Last year, it was cutting veteran A.J. Hawk and drafting Ryan in the fourth round. This year, it was drafting Martinez in the fourth round and cutting Sam Barrington.
The holdover is second-year pro Joe Thomas, who had been cut twice before being signed off Dallas’ practice squad to be the Packers' dime linebacker last year. There are no other inside linebackers on the 53-man roster, only Carl Bradford on the practice squad.
The Packers are hoping that Martinez and Ryan can play beyond their years and complement each other.

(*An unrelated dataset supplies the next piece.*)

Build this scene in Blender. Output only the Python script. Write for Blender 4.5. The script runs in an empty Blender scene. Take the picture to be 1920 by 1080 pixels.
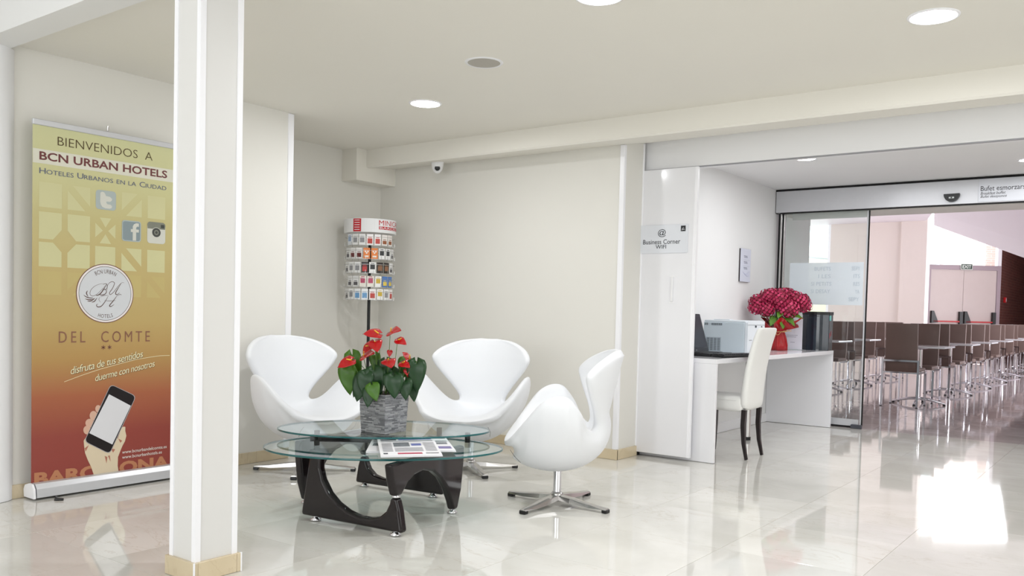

Martinez was drafted based mostly on his coverage ability, and Ryan regularly was making tackles behind the line of scrimmage in college.
“We have a lot of fun out there, working together,” Martinez said. “We each kind of calm each other down and make it that much easier.”
Ryan has to catch up some after missing two weeks of camp with a hamstring injury and really having only a week of full practice and game action to get himself back into football condition. The mental part was coming back, Ryan said, and with a full week of practice leading up to the game he should be able to handle a fairly good load.
But that’s where Thomas comes in. After putting on weight in the offseason to help him be more than just a cover linebacker, Thomas may be woven into the rotation in situations where he’s better suited for what’s coming then Ryan.
Thomas said the Packers are taking a leap of faith going with three young inside linebackers, but he thinks they made the right choice.
“I think all three guys played pretty well,” Thomas said of training camp. “We showed a lot. We built confidence in ourselves and the coaches and scouts got confidence in us. We’re still growing.”
Before they released Barrington, the coaches put Martinez through every conceivable test there is to make sure he was worthy of being a starter. Barrington missed all the organized team activities and part of training camp because of his surgically repaired ankle, and that opened the door for Martinez to handle the play-calling and all that goes with it.
He played in the base defense, the nickel and the dime. He was asked to cover tight ends and backs and to blitz quarterbacks up the middle and off the edge. Whatever Capers could come up with, Martinez was asked to do it.
“They’ve put us through it all,” Martinez said. “It’s a good thing because you’re kind of prepared for every look there’s possibly going to be. There will be unscouted looks here and there and you have to be ready for it, but I think with me and Jake in there we’re preparing well just to see those things and adjust on the fly.”